> **GIVEN PROBLEM**:
Set down, please, exactly the lines below that run from the line with "The Blender Python" to the line with "3.26).build('soffit', [BLACK], fa)", both lines included.

[3D scene scripts]
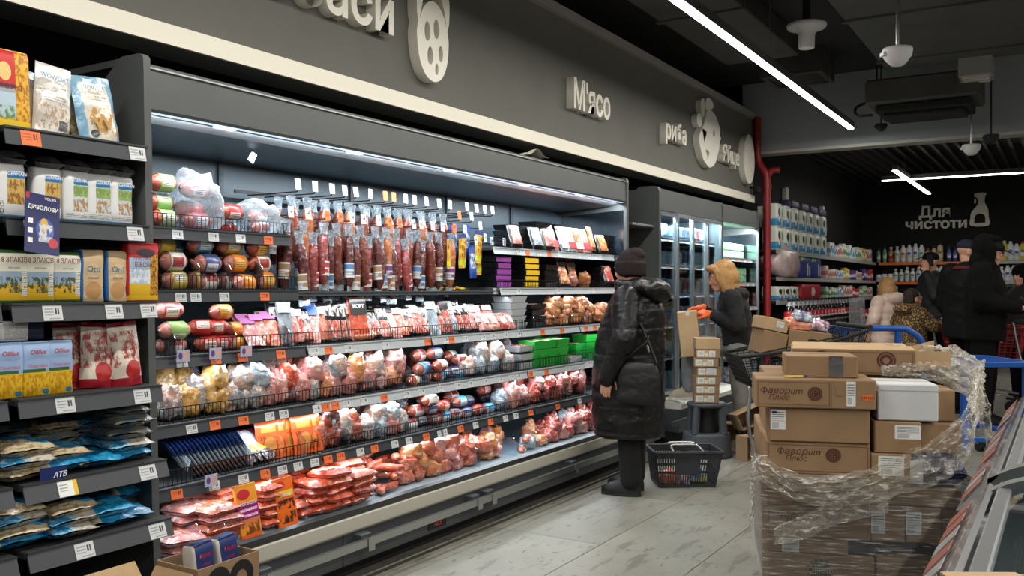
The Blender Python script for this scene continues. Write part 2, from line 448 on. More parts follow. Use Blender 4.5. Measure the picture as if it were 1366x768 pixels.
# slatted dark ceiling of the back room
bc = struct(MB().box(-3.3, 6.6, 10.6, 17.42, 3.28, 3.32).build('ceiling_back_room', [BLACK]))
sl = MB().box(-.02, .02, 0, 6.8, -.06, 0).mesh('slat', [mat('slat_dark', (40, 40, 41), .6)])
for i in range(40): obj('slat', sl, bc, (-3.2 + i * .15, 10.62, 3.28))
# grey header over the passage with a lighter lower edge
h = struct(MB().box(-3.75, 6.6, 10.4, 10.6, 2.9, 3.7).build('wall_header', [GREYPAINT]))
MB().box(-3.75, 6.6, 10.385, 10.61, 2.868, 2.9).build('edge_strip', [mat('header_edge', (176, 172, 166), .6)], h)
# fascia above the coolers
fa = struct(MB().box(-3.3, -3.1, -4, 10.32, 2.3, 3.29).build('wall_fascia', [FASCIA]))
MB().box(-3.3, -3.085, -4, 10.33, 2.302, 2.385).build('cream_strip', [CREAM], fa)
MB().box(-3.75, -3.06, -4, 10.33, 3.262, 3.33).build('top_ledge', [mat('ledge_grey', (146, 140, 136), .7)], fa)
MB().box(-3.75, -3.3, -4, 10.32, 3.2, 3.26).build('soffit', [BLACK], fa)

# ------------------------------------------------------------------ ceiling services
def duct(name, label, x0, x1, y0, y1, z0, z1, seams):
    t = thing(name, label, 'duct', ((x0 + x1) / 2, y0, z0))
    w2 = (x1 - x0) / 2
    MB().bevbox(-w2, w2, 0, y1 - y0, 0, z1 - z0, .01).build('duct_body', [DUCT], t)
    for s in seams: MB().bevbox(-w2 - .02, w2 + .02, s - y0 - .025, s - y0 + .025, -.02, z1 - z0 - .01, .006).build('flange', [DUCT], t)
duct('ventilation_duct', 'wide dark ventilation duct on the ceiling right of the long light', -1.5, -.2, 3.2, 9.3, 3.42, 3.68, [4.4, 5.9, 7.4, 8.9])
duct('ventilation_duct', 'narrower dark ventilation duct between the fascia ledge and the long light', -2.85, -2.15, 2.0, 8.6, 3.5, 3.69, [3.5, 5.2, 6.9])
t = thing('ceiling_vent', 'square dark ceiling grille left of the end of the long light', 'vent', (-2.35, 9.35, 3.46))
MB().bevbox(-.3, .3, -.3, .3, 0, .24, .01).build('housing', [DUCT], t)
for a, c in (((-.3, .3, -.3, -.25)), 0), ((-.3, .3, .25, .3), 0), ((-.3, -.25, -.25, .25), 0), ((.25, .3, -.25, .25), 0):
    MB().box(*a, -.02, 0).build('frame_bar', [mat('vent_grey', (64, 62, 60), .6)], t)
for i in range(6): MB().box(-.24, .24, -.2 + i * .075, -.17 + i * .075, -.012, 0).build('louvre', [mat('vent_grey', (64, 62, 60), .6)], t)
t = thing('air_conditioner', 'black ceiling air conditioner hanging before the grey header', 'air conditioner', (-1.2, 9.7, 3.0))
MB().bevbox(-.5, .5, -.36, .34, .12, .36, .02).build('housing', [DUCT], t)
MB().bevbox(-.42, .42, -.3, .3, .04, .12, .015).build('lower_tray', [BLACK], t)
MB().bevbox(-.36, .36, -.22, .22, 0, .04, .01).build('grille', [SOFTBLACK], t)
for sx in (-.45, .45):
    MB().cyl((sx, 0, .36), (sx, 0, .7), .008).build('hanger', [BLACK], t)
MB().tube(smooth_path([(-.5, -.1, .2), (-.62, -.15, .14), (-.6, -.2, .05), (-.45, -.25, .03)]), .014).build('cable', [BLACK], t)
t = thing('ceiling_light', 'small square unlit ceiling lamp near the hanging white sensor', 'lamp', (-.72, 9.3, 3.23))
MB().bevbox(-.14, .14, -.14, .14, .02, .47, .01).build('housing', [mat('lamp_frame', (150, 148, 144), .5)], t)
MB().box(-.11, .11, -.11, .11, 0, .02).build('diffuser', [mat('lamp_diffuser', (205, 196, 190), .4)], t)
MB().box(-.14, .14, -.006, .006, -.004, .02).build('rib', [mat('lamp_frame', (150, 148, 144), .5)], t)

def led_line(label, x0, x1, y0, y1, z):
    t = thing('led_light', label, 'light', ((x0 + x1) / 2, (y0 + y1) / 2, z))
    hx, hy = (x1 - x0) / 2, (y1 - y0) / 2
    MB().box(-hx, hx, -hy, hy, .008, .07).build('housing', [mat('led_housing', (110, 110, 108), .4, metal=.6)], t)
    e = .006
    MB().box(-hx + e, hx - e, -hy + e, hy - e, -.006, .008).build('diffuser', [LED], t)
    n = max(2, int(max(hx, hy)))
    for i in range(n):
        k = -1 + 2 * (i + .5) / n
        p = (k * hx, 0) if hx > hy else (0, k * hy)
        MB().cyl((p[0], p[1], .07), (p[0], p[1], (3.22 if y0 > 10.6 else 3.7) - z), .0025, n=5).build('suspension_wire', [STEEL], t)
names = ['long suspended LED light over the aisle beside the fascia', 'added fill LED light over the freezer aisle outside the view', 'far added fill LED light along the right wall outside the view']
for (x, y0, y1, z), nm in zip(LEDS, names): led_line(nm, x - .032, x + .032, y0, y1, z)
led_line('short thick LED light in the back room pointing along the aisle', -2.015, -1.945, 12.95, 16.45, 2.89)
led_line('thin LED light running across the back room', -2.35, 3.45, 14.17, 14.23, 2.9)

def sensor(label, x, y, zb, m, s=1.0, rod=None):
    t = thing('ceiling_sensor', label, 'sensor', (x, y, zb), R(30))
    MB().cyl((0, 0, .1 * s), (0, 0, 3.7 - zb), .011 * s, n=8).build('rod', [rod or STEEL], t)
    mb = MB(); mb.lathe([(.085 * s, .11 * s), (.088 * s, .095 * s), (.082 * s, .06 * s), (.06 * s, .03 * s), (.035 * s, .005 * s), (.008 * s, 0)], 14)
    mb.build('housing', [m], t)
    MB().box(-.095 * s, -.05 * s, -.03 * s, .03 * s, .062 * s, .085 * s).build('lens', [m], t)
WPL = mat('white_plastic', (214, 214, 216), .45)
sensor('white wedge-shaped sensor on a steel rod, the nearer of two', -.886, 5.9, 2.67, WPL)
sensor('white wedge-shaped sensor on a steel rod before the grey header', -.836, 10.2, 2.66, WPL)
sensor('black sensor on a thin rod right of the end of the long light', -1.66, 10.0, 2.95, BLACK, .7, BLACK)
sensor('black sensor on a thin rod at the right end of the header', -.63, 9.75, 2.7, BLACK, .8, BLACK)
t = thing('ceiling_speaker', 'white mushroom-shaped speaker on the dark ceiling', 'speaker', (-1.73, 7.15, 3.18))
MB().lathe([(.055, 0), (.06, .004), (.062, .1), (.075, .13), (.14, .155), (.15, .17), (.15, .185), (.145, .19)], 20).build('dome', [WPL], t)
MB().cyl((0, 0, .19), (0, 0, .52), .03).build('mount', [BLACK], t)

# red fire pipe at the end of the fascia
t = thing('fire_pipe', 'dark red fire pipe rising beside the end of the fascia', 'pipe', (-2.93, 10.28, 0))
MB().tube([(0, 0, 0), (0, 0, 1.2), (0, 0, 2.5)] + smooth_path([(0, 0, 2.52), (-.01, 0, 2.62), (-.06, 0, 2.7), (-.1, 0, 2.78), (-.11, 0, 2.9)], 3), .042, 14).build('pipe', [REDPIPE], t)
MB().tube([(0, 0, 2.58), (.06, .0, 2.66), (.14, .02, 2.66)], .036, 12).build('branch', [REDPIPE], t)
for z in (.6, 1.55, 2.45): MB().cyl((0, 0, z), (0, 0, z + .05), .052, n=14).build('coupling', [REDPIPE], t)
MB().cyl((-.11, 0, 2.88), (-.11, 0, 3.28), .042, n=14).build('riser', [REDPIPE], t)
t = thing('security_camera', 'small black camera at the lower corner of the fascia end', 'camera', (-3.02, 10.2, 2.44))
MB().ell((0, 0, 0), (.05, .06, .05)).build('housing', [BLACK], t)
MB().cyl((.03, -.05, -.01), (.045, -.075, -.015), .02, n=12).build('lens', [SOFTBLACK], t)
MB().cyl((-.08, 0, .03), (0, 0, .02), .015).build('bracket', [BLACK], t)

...

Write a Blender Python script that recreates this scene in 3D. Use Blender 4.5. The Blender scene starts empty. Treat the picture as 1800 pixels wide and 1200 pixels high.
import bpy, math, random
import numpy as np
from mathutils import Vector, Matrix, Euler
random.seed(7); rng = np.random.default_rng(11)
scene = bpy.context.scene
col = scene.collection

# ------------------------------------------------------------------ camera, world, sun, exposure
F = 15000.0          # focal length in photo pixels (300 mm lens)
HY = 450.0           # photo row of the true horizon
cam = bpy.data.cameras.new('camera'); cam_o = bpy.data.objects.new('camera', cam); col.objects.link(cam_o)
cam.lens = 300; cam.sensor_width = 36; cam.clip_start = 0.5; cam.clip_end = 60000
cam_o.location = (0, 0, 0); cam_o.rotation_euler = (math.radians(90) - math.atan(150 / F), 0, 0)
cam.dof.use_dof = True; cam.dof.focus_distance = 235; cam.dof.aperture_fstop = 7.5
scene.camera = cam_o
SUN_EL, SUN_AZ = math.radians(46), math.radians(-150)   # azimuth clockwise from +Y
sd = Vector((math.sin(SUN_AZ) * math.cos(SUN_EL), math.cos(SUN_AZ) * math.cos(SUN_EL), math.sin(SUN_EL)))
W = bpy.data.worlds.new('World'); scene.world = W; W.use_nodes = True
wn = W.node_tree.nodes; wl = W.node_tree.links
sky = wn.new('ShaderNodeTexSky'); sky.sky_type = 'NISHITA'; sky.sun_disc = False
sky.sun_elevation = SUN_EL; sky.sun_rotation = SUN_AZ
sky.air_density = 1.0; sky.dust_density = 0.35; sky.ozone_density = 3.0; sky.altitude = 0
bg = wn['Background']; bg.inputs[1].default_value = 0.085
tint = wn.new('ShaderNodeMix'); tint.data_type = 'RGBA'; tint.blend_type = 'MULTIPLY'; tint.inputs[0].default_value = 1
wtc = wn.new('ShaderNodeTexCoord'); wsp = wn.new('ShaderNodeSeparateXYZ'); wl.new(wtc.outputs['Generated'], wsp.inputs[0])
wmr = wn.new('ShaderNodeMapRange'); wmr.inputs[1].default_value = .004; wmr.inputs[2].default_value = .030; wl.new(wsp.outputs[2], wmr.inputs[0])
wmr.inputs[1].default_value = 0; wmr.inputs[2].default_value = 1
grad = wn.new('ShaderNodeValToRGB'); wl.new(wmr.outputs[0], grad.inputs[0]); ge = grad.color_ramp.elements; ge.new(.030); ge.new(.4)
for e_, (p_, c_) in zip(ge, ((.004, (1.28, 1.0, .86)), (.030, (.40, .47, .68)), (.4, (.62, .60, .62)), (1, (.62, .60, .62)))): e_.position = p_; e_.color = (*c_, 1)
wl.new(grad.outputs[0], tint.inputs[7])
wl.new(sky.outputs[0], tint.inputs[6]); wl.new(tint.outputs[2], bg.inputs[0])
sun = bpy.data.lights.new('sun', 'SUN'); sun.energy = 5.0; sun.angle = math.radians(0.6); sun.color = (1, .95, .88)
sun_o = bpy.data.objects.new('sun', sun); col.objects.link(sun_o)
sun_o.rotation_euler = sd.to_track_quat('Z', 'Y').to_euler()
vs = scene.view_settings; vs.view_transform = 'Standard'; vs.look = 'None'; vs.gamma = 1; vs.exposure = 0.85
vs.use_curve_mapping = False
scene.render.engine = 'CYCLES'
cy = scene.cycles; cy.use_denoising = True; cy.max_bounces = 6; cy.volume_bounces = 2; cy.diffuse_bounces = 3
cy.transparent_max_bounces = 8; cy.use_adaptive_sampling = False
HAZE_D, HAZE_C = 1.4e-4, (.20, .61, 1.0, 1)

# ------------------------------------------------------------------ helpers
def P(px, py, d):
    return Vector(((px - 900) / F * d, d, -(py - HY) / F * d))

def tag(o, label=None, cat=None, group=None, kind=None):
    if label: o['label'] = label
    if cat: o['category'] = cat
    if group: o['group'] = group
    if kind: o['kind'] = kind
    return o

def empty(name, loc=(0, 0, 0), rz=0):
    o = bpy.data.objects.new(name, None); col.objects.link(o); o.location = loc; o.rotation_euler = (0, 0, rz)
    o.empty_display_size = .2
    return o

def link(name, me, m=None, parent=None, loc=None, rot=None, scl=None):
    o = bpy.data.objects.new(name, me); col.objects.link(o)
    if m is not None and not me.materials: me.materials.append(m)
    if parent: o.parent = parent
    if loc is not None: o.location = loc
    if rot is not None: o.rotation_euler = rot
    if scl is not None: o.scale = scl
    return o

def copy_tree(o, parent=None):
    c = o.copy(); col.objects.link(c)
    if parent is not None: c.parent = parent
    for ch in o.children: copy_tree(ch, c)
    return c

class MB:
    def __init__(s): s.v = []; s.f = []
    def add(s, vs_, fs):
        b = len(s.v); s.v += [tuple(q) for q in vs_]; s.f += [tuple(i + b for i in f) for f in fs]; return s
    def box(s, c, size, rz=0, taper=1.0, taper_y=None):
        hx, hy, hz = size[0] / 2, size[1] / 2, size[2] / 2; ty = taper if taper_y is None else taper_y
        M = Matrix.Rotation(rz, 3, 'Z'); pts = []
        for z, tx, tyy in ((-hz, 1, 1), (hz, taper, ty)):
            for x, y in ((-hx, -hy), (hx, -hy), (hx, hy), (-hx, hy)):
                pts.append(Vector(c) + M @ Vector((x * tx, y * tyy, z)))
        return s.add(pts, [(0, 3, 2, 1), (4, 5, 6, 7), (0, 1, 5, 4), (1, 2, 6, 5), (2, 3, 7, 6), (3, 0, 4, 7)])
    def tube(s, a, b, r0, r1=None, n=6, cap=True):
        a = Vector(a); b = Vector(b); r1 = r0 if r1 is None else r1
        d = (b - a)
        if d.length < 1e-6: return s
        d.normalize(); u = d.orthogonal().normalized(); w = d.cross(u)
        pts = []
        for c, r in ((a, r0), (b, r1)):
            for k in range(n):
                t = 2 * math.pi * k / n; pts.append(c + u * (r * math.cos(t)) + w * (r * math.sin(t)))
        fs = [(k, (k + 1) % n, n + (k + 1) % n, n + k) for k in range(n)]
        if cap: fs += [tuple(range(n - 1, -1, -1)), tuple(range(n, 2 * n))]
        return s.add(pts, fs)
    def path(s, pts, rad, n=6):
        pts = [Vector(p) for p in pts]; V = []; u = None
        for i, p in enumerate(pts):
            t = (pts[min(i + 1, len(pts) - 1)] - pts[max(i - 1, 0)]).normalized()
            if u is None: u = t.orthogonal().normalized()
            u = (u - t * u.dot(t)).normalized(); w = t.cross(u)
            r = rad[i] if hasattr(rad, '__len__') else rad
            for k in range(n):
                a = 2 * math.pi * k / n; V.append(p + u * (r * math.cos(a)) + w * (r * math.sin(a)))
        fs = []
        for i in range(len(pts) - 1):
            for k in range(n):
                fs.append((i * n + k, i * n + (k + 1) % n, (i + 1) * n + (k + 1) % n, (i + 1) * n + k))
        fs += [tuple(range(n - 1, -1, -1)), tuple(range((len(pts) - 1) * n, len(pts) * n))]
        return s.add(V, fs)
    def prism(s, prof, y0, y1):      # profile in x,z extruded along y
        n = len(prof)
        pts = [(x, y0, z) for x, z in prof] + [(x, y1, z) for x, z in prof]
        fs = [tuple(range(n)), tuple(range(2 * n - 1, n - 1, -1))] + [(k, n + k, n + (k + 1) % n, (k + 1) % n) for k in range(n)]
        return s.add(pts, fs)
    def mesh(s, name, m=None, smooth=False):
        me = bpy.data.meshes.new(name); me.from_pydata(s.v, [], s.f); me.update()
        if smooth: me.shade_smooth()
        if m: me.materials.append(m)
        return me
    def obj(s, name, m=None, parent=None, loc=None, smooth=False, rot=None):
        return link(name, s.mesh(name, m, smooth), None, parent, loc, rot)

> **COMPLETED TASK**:
The Blender Python script for this scene continues. Write part 2, from line 448 on. More parts follow. Use Blender 4.5. Measure the picture as if it were 1366x768 pixels.
# slatted dark ceiling of the back room
bc = struct(MB().box(-3.3, 6.6, 10.6, 17.42, 3.28, 3.32).build('ceiling_back_room', [BLACK]))
sl = MB().box(-.02, .02, 0, 6.8, -.06, 0).mesh('slat', [mat('slat_dark', (40, 40, 41), .6)])
for i in range(40): obj('slat', sl, bc, (-3.2 + i * .15, 10.62, 3.28))
# grey header over the passage with a lighter lower edge
h = struct(MB().box(-3.75, 6.6, 10.4, 10.6, 2.9, 3.7).build('wall_header', [GREYPAINT]))
MB().box(-3.75, 6.6, 10.385, 10.61, 2.868, 2.9).build('edge_strip', [mat('header_edge', (176, 172, 166), .6)], h)
# fascia above the coolers
fa = struct(MB().box(-3.3, -3.1, -4, 10.32, 2.3, 3.29).build('wall_fascia', [FASCIA]))
MB().box(-3.3, -3.085, -4, 10.33, 2.302, 2.385).build('cream_strip', [CREAM], fa)
MB().box(-3.75, -3.06, -4, 10.33, 3.262, 3.33).build('top_ledge', [mat('ledge_grey', (146, 140, 136), .7)], fa)
MB().box(-3.75, -3.3, -4, 10.32, 3.2, 3.26).build('soffit', [BLACK], fa)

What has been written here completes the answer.